DANIEL JOHNSTON / Rejected Unknown (Which)
On similar yet different lines, Daniel's ultra-personal songs rang out with much bona-fide pain and suffering through the years bringing him legions of devoted fans and just plain rubberneckers. Going eventually from home cassette phenomenon to major-label curiosity, this long-awaited release is the perfect cohesion of all Daniel's fans had hoped for; great songs with a simple, inventive yet loose bunch of musicians who complement him perfectly. He even takes a mock stab at arena-rock that thankfully is aware of its parameters.

MR. OIZO / Analog Worms Attack (Mute)
Gristly and bubbling electronic excellence that sounds like a more friendly version what you would guess could be a mixture of early Cabaret Voltaire, Add N to X, and Mantronik. Haven't seen the supposedly hilarious video, but this is some fun abstract electronic action.

PLEASEEASAUR / As Seen on TV (Alpha-Quadrant Empire of Universe)
In the realm of home techno-technicians, here are a bunch that seem to be lost in space, seeming to be sharing some kind of post-hardcore pipe with Men's Recovery Project and MTV's Tom Green (or one would guess by songs that profess adoration for Ricky Schroeder's new beard).

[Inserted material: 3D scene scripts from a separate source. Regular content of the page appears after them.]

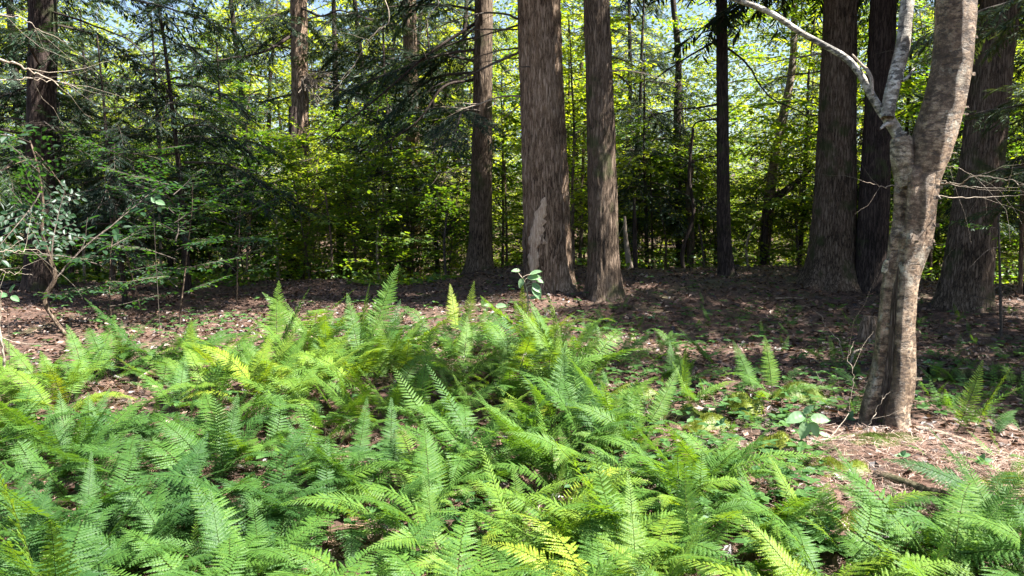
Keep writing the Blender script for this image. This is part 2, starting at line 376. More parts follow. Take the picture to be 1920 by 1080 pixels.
# ------------------------------------------------------------------ landmarks for the labels
MARKS = [(-400, 40, 'left of the far-left trunk'), (40, 110, 'by the far-left trunk'), (110, 330, 'right of the far-left trunk'),
         (330, 500, 'left of the sunspotted trunk'), (500, 640, 'around the sunspotted trunk'), (640, 850, 'left of the flared trunk'),
         (850, 960, 'by the flared trunk'), (960, 1090, 'by the wounded thick trunk'), (1090, 1170, 'by the moss-banded trunk'),
         (1170, 1330, 'right of the moss-banded trunk'), (1330, 1400, 'by the pole-like trunk'), (1400, 1510, 'right of the pole-like trunk'),
         (1510, 1610, 'by the broad grey-brown trunk'), (1610, 1730, 'by the split birch'), (1730, 1860, 'right of the split birch'), (1860, 2400, 'at the far right edge')]
def mark(px):
    for a, b, s in MARKS:
        if a <= px < b: return s
    return MARKS[0][2] if px < 0 else MARKS[-1][2]
ORD = ['leftmost', 'second', 'third', 'fourth', 'fifth', 'sixth', 'seventh', 'eighth', 'ninth', 'tenth', 'eleventh', 'twelfth', 'thirteenth', 'fourteenth', 'fifteenth', 'sixteenth', 'seventeenth', 'eighteenth']
PENDING = []                                          # (object, px, stem phrase, place phrase)
def later(o, px, what, where): PENDING.append((o, px, what, where))
def settle():
    d = {}
    for o, px, what, where in PENDING: d.setdefault((what, where), []).append((px, o))
    for (what, where), L in d.items():
        L.sort(key=lambda q: q[0])
        for i, (_, o) in enumerate(L):
            if len(L) == 1: o['label'] = f'{what} {where}'
            else: o['label'] = f'{what} {where}, {ORD[min(i, 17)]}' + ('' if i == 0 else ' from left')

# ------------------------------------------------------------------ trunks
def ridge_disp(amp, kx, kz, seed=0, flare=.45, flare_h=.3, lobes=5, base_len=None):
    def f(r, s, th):
        q = 1 + flare * np.exp(-s / flare_h) * (1 + .35 * np.sin(lobes * th + seed) + .25 * np.sin((lobes + 3) * th + 2 * seed))
        x, y = np.cos(th) * r * kx, np.sin(th) * r * kx
        n1 = vnoise(x + seed * 7, y, s * kz + .25 * vnoise(x, y, s * 1.5) * 3)
        n2 = vnoise(x * 2.1 + 11, y * 2.1 + seed, s * kz * 2.3)
        rid = (1 - 2.2 * np.abs(n1)) * .6 + n2 * .4
        big = vnoise(np.cos(th) * 1.2 + seed, np.sin(th) * 1.2, s * .7) * .035 * r
        return r * q + amp * rid + big
    return f
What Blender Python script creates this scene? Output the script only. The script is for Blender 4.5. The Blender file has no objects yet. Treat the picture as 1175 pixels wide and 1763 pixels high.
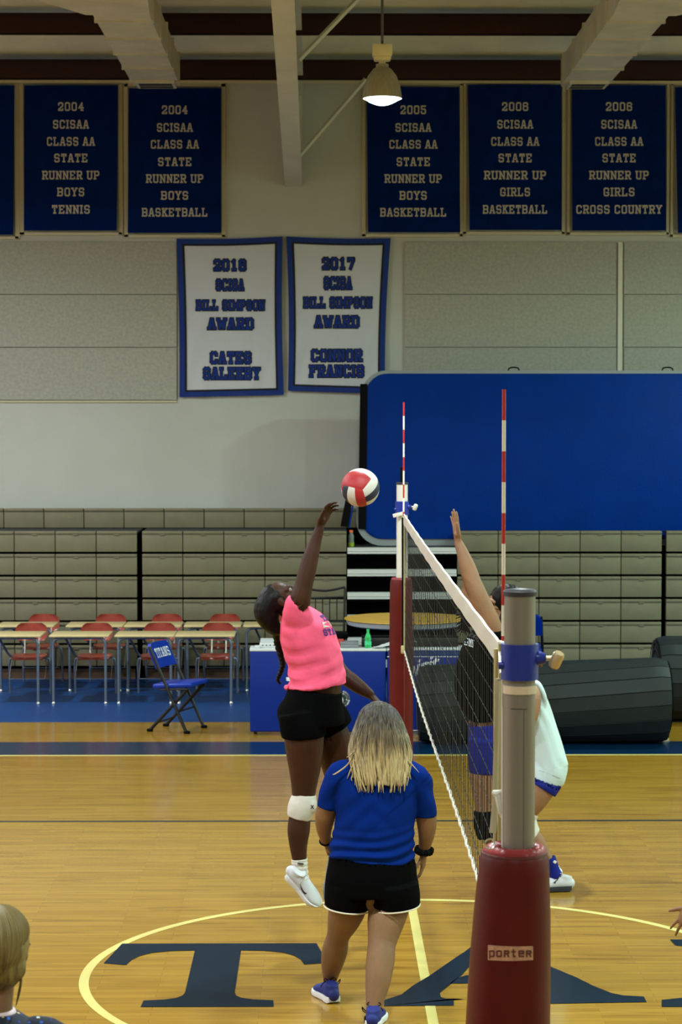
import bpy, bmesh, math, random
from mathutils import Vector, Matrix, Euler, noise
from mathutils.bvhtree import BVHTree

random.seed(7)
S = bpy.context.scene
COL = S.collection

# ------------------------------------------------------------------ camera, world, light, exposure
FRAME_W, FRAME_H, FOCAL = 1175.0, 1763.0, 3829.0
CAM = Vector((0.0, 0.0, 2.98))
PITCH = math.atan((881.5 - 711.0) / FOCAL)
YAW = math.radians(0.5)
cd = bpy.data.cameras.new('camera')
cd.sensor_fit = 'AUTO'
cd.sensor_width = 36.0
cd.lens = FOCAL * 36.0 / FRAME_H
cd.clip_end = 200
cd.dof.use_dof = True
cd.dof.focus_distance = 10.5
cd.dof.aperture_fstop = 9.0
cam = bpy.data.objects.new('camera', cd)
cam.location = CAM
cam.rotation_euler = (math.pi / 2 - PITCH, 0, -YAW)
COL.objects.link(cam)
S.camera = cam
CROT = cam.rotation_euler.to_matrix()

S.view_settings.view_transform = 'Standard'
S.view_settings.look = 'None'
S.view_settings.gamma = 1.0
S.view_settings.use_curve_mapping = False
S.view_settings.exposure = 0.0

world = bpy.data.worlds.new('world')
S.world = world
world.use_nodes = True
world.node_tree.nodes['Background'].inputs[0].default_value = (0.9, 0.95, 1.0, 1)
world.node_tree.nodes['Background'].inputs[1].default_value = 0.05

# the gym's high-bay lamps: rows along the hall (one of them hangs in the picture)
LAMP_POWER = 312.0
for ly in (2.5, 8.5, 14.5, 20.95):
    for lx in (-10.4, -4.9, 0.577, 6.1, 11.6):
        L = bpy.data.lights.new('high_bay_light', 'AREA')
        L.shape = 'DISK'
        L.size = 0.34
        L.energy = LAMP_POWER * (0.34 if ly < 5 else 1.0)
        # lamp tints differ: the right-hand lamps burn greener
        L.color = (0.72, 1.05, 0.92) if lx > 5 else ((0.80, 0.97, 0.97) if lx > 0 else (0.87, 0.95, 0.99))
        L.spread = math.radians(172)
        lo = bpy.data.objects.new('high_bay_light', L)
        lo.location = (lx, ly, 5.93)
        COL.objects.link(lo)

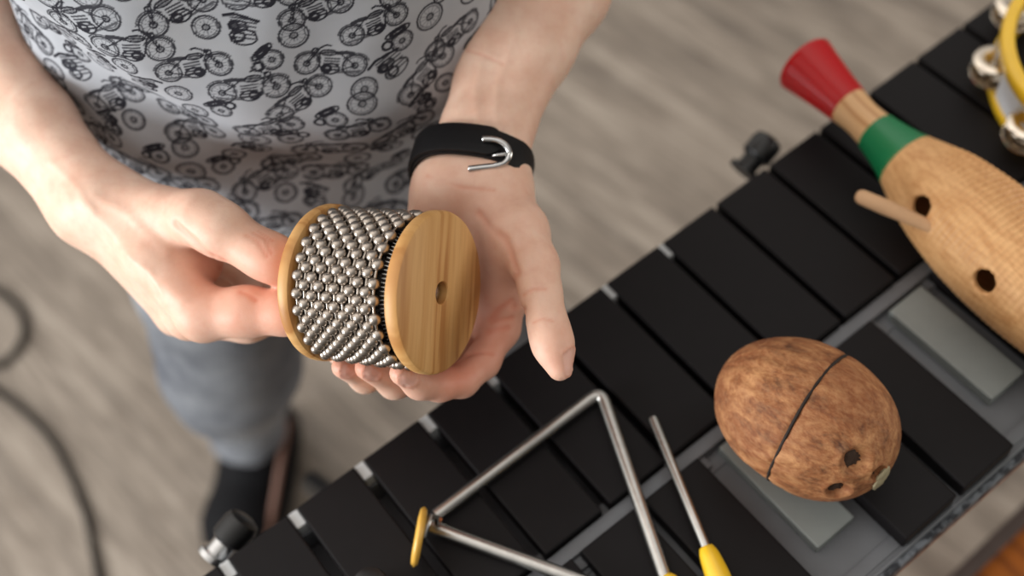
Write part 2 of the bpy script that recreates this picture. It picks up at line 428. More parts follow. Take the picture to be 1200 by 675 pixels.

They are about one step away from become doofus fratrock ala the Dead Milkmen with songs like "Paul McCartney's Penis", but they're way too confused to even get there.

VARIOUS / Anticon: Music For the Advancement of Hip Hop (Massmen)
The west coast answer to the Rawkus label is chock full greatness and experimental hijinks. Sole, Dose, Lug, Buck 65 and others all punctuated by interludes from DJ Signify & Mayonnaise. Some great shapes & curves being thrown here.

THE MONKEYWRENCH / Electric Children (Estrus)
A second album from this northwest all-star group featuring Mark Arm and Steve Turner of Mudhoney, and Big Boys legend Tim Kerr among others; solidly rocking garage messiness not too far removed from the 'honey, with more blues action than Blue Cheer. In fact the Groundhogs' "Cherry Red" gets the treatment herein.

RAYMOND SCOTT / Manhattan Research Inc. (Basta)
2 CD collection with phenomenal book edited by our own Irwin Chusid, a monumental retrospective at the primitive electonic sounds of the late composer/inventor. The only other real prominent Scott releases over the last years documented his cartoon music scores and a series of records that were created to lull children to sleep (the latter hints at the weirder side of his music), but neither can prepare the listener for this. With his inventions like the electronium, clavivox, and other sound generators, Scott implemented the heavy shit that was being studied in academic realm over in the French InaGRM studios and plopped it on top of utility company commercials and other montages, some aided by Jim Henson. Further out than any Nurse With Wound, Yahowa, or Jordy record.